LONDON BRIEFING:THERE AREN'T many company bosses these days who can raise a cheer from their employees. But there were cheers and high fives all round last week as staff at the John Lewis Partnership greeted the announcement of their annual bonus.
On Wednesday morning, just before the doors were opened to shoppers, more than 1,000 staff – or “partners” as they prefer to be known – gathered at John Lewis’s flagship store on London’s Oxford Street to hear the bonus announcement. It was a scene repeated at its stores around the country, as managers opened envelopes revealing the payout.
Despite the impact of the recession on the group – its profits slumped by more than 25 per cent last year – some 69,000 of its staff have been rewarded with a windfall equivalent to almost seven weeks’ pay.
Although the size of the bonus fell well short of the previous year’s figure, which was equivalent to 10 weeks’ salary, there was genuine delight among the John Lewis workforce.
Everyone at the group – from the chairman to the canteen staff, from postroom workers to store managers – receives exactly the same percentage payout. The higher paid will obviously receive a larger amount, but the figure equates to the same proportion of salary for everyone.

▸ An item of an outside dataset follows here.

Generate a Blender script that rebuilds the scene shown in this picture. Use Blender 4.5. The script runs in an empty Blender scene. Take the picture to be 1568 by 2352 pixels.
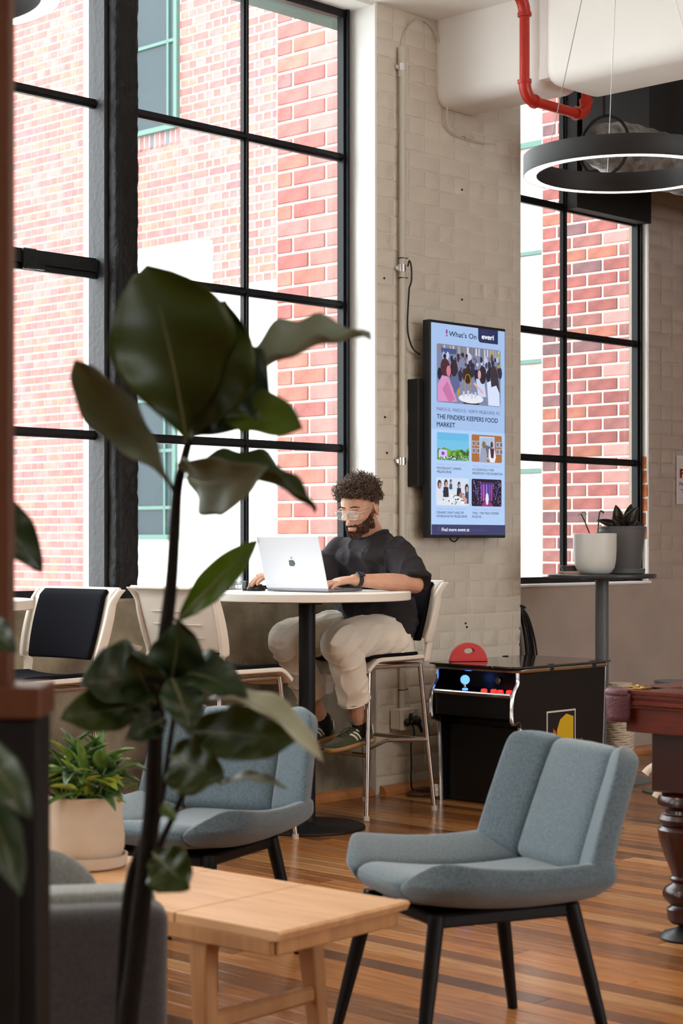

As an employee-owned partnership, John Lewis is a very different beast from a publicly-quoted company. With no outside shareholders to make demands, and no share price to worry about, it can afford to take a much longer-term view of its business. It has the freedom to make decisions that would not be popular with investors, but which are in the best interests of the company and its employees.
The impact of the recession has forced the group to put some of its expansion plans on hold. It has had to abandon its previous target to open 10 stores in 10 years, although it is still optimistic that its store in the Dublin Central development on O’Connell Street, its first move outside the UK and due to open in 2013, will go ahead.
As the row over rewards for failure rumbles on, other companies, quoted or not, would do well to take a closer look at how John Lewis does these things.
The idea of a fair share for all would no doubt seem quite quaint in a banking boardroom, but the John Lewis model has much to recommend it – not only are all staff included in the bonus scheme, and on the same terms, but the payouts are made on profits that have actually been earned, rather than on future projections, invariably based on arcane and overly-complicated performance targets.
Thus, even in a difficult year, employees are still rewarded for their hard work. In terms of staff morale, the knock-on benefit on the business is invaluable – just ask the partners who cheered their bonus announcement last week. How many banking bosses could stand up in front of their staff these days and expect to raise anything other than a chorus of catcalls?
Goodwin pension scandal deepens
TALKING OF catcalls, there were yet more revelations yesterday on the lavish pension arrangements of Fred “the Shred” Goodwin, disgraced former chief executive of Royal Bank of Scotland (RBS).
Appearing before MPs at a treasury select committee hearing, City minister Lord Myners revealed that Goodwin has already cashed in some £3 million (€3.3 million) of his infamous £16 million pension pot – and that the 40 per cent tax due on the lump sum was generously funded by RBS, now owned by the UK taxpayer.
Myners, under fire for his role in the scandal, repeatedly denied that he himself has approved the lucrative retirement deal that has seen Goodwin start to draw his pension at the age of 50, rather than 60. Describing the £703,000-a-year pension as “outrageous”, he said he still hoped that Goodwin would return some of the pension or make a substantial donation to charity.
There was another revelation made by Myners, who disclosed that, when Goodwin joined the bank at the age of 40, he was treated for pension purposes as though he had been with the company since the age of 20. Fred “the Shred” did enough damage to the bank in the 10 years he was there – imagine the carnage if he really had joined at the age of 20.